Le Sacré-Cœur en butte à l’iconoclasme
Cette spiritualité a sans doute eu moins de succès au cours de ces dernière décennies. Le pape n’esquive pas cette difficulté. Elle est en partie due à une iconographie parfois trop partielle ou contradictoire, présupposant la foi au lieu d’en suggérer la paradoxale cohérence. L’accent a pu être excessivement mis sur le Cœur de chair blessé. Mais il est aussi figuré rayonnant de la gloire du Ressuscité, et l’amour qui en jaillit est perçu comme un feu (Lc 12, 49), alors que du côté transpercé s’écoule, en plus du sang, de l’eau (Jn 19, 34), avec une abondance fluviale (Jn 7, 38).
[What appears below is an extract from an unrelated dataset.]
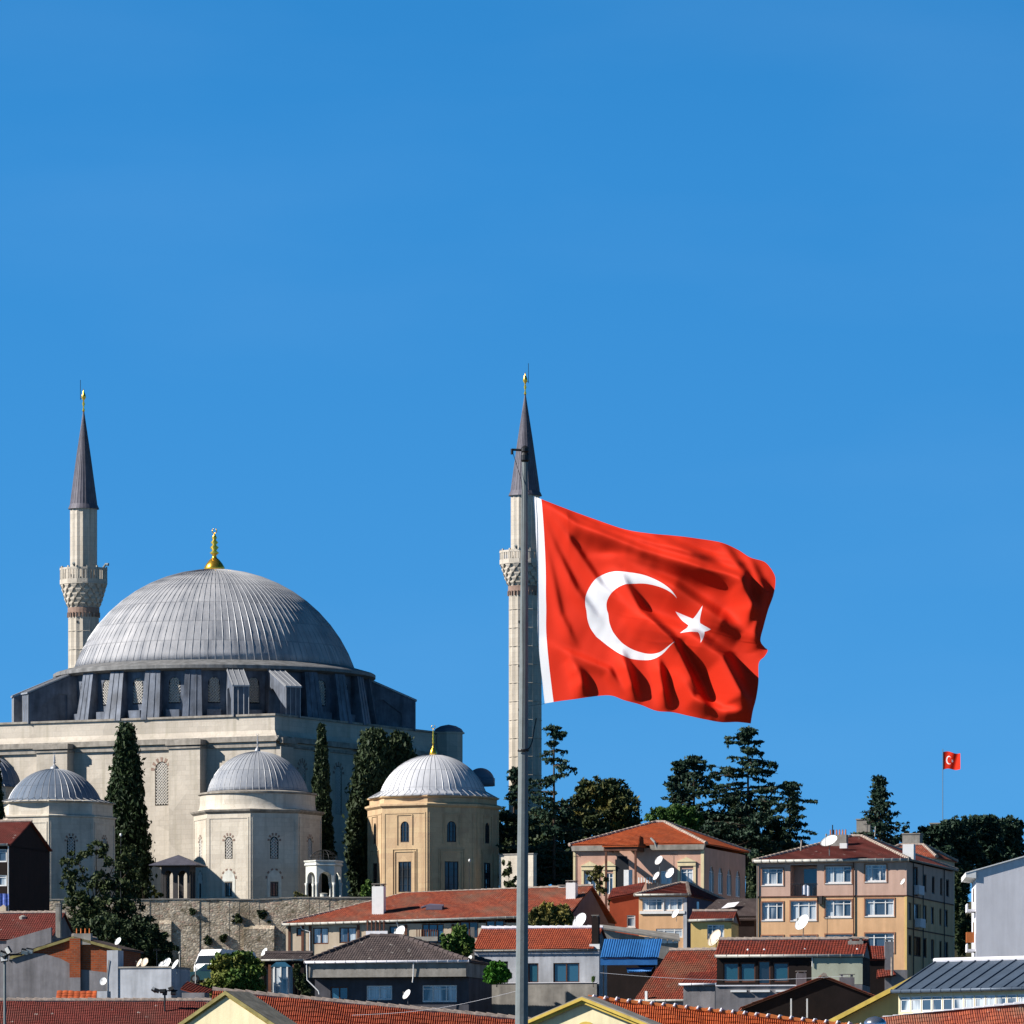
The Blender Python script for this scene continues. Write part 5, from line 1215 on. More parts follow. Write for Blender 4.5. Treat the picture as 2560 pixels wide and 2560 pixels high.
g = tt.mb(); g.add([(-8 + 3 * i, 1.2 * math.sin(i * 2), z_) for i in range(7) for z_ in (-6 + 2 * math.sin(i), 22 - abs(i - 3) * 2)], [(2 * i, 2 * i + 2, 2 * i + 3, 2 * i + 1) for i in range(6)]); g.build('cloth', M_CLOTH)

# --- white block at the right edge
t = Thing('building', 'tall blank pale-grey gable wall with white eaves at the right edge', 'building', 2440, 2470, 470, -1.2)
X, Z, H = t.X, t.Z, t.H
g = t.mb(); g.prism([(0, t.gz), (240, t.gz), (240, Z(2106)), (0, Z(2174))], 0, 300); g.build('wall', M_LILAC)
g = t.mb(); g.slab([(-26, -6, Z(2181)), (246, -6, Z(2104)), (246, 306, Z(2104)), (-26, 306, Z(2181))], 3); g.prism([(-26, Z(2193)), (0, Z(2196)), (0, Z(2176)), (-26, Z(2184))], -5, 300); g.build('roof', M_WHT)
for z_ in (2272, 2372): part(t, 'balcony', M_LILAC, (-22, 0, 20, 120, Z(z_ + 6), Z(z_)), (-22, -19, 20, 120, Z(z_), Z(z_ - 14)))
g = t.mb(); g.X = T((0, 300, 0)) @ RZ(-90)
part(t, 'balcony_box', M_ORG, (-24, -4, 6, 30, Z(2356), Z(2330)))
for z0 in (2215, 2300, 2400): part(t, 'side_window', G_DARK, (-.8, .2, 120, 190, Z(z0 + 34), Z(z0)))

# --- black gabled house at the left edge
t = Thing('house', 'tall narrow house with shade-black gable wall and dull red roof at the left edge', 'house', -60, 2285, 560, -14.5)
X, Z, H = t.X, t.Z, t.H
xe = X(24)
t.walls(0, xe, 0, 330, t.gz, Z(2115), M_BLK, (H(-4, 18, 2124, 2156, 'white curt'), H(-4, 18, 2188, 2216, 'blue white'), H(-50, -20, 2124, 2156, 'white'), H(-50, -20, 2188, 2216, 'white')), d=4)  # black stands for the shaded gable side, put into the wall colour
t.ridge_x(0, xe, 0, 330, Z(2112), Z(2112) + 65, M_TILE_OLD, ov=6, gm=None); t.gable_end(xe, 0, 330, Z(2118), Z(2112) + 63, M_BLK, th=3)
t.gutter((-6, -8, Z(2113)), (xe - 2, -8, Z(2113)), 3.2); pipe(t, [(xe - 1, -3, Z(2116)), (xe - 1, -3, t.gz)], 1.5, M_WHT)
part(t, 'balcony', M_PLC, (0, xe - 4, -14, 0, Z(2285), Z(2262)))
tt = Thing('laundry', 'blue and white washing on the balcony of the black gabled house', 'laundry', 4, 2262, 555, 0, None, False)
g = tt.mb(); g.add([(-14 + 4 * i, 1.2 * math.sin(i * 2), z_) for i in range(9) for z_ in (-2 + 3 * math.sin(i * 1.7), 28)], [(2 * i, 2 * i + 2, 2 * i + 3, 2 * i + 1) for i in range(8)]); g.build('cloth', M_PLASTB)

# --- left foreground group
t = Thing('house', 'low house with faded red tiled roof right below the black gabled house', 'house', -40, 2400, 510, -10)
X, Z, H = t.X, t.Z, t.H
t.walls(0, 172, 0, 300, t.gz, Z(2352), M_PLG); t.ridge_x(0, 168, 0, 300, Z(2349), Z(2349) + 71, M_TILE_OLD, ov=5)
g = t.mb(); g.prism([(60, Z(2400)), (176, Z(2400)), (176, Z(2320)), (62, Z(2352))], -16, -2); g.build('side_wall', M_PLG)
g = t.mb(); g.lathe([(8, Z(2300)), (10, Z(2288)), (3, Z(2284))], 10, X(30), 120); g.build('roof_vent', M_CONC)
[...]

L’encyclique demande de ne pas buter sur cette hétérogénéité. Ces signes sont tirés de la Révélation. Et, comme l’illustre le rejet final de l’iconoclasme à Byzance au IXe siècle, la piété a besoin d’images, sans toujours réussir à les coordonner.
Le Pape n’hésite en tout cas pas à justifier les démarches spirituelles qui, publiques et mal comprises, ont nui à la dévotion au Sacré-Cœur. Oui, dit-il, on peut, il faut même "consoler le Christ", bien que, remonté au ciel, il ne souffre plus. Pascal aurait pu être cité ici : "Jésus est en agonie jusqu’à la fin du monde ; il ne faut pas dormir pendant ce temps-là" (comme les apôtres à Gethsémani : Mt 26, 36-41). Il s’agit d’être, à l’exemple du Bon Samaritain (Lc 10, 25-37), proche des malheureux, auxquels le Christ s’identifie (Mt 25, 40) jusqu’à son retour.
Componction et réparation
La componction est également réhabilitée. Elle revient à garder conscience de ses propres péchés, sans les dissoudre comme insignifiants dans la masse de ceux des autres. Enfin, la réparation ne consiste pas à s’infliger des pénitences et ne se résume pas à effacer les dégâts humains en veillant à punir leurs auteurs. L’idée est plutôt de s’associer à la restauration de la création à laquelle œuvre le Christ en aimant les autres comme il les aime (Jn 13, 34), en multipliant sans relâche les gestes de charité fraternelle. Ce qui requiert, avant des moyens concrets, d’ouvrir son cœur comme Jésus ouvre le sien. Cela se joue au plus intime. Il ne faut donc pas s’étonner que Dilexit nos fasse si peu de vagues en surface. Ce texte témoigne de la puissance sans violence du mouvement de fond qui "travaille" l’histoire de l’humanité depuis plus de 2000 ans.